When I asked Eli what first pulled him into glass, he didn’t talk about galleries or finished pieces. He talked about the process. The fire. The heat. The way the material responds almost immediately to every movement you make.

He said that’s what hooked him from the beginning and what keeps him coming back is that every day in the studio feels like another chance to make something new.

“I feel like I’m playing,” he told me. “It’s like seeing something come into being from nothing.”

As a chef, I understood exactly what he meant. Cooking starts the same way. You begin with raw ingredients, technique, instinct and an idea that only exists in your imagination. Your job isn’t to overcomplicate it. It’s to take something that already has beauty and help people experience it in a new way.

Instead of designing food first and asking Eli to make serving pieces to fit, we started with conversations. We’d throw ideas back and forth until something clicked.

During one phone call, Eli started sketching while we talked. He described blowing a large glass bubble, folding it back in on itself and creating a small, double-layered bowl in watermelon colors. Before he’d even finished describing it, I knew exactly what belonged inside: watermelon rind pico de gallo with tortilla chips.

The seafood course wasn’t something I sat down and planned. It came out of a conversation. I told Eli I wanted to make something that felt like the beach and worked with whatever glass he was making. We’d kick ideas around, he’d sketch while we talked and before long the dishes and the vessels were taking shape together. That’s been the best part of this whole project. Nobody’s trying to lead it. We’re just creating in the truest sense of collaboration.

Eli talked about how glass magnifies, reflects and refracts light. Some pieces use opaque colors so they feel almost painted, while others remain transparent, allowing projected light to become part of the work itself. Even some of the serving vessels have clear bottoms, turning something functional into part of the installation.
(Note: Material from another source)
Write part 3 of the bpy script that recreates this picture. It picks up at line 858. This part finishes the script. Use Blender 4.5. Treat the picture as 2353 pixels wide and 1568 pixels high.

I’ve been doing block printing for a long time, and I’ve always loved the iconic images of Delaware. I started digging through old photographs of the Indian River Inlet and other local scenes from the Library of Congress, then carving them into prints and hand-colorizing them with fluorescent washes.

Delaware feels both very old and very new at the same time. I want people to recognize these places but also feel like they’re seeing them for the first time.

That balance between old and new is something I chase in food, too. Sometimes a dish challenges you. Sometimes it feels like a hug. I think this exhibition does a little of both.

Taber has spent years surfing, traveling and collecting ideas from different places before bringing those inspirations back to coastal Delaware. During this project, he and Eli began experimenting with blowing glass onto teak furniture and designing lighting together. Watching those ideas bounce between the three of us has been one of the most rewarding parts of the process.

Eli called it “cross-pollination,” and I think that’s exactly what this show is. It’s not about making food look like glass or furniture look like art. It’s about letting every medium influence the next until they become chapters in the same story.

At the end of the day, I want people to come in and have a good time. I want them to eat something they’ve never had before, drink from a handblown piece of glass, notice how the light changes everything around it and maybe see a familiar piece of Delaware through a different lens. If they leave talking about something they saw, tasted or experienced, and they’re still thinking about it on the drive home, then we’ve done what we set out to do.

Chiarocroma opens Friday, July 17, from 5 to 9 p.m. at The Artpothecary, 37401 Malloy St., West Rehoboth, with additional exhibition hours Sunday from 3 to 6 p.m. and a closing reception Monday from 5 to 9 p.m.

Whether you’re coming for the food, the glass, the furniture, the artwork or simply to experience something new, I hope you’ll join us. After all, some of the best ideas don’t happen alone. They happen when people are willing to create something together.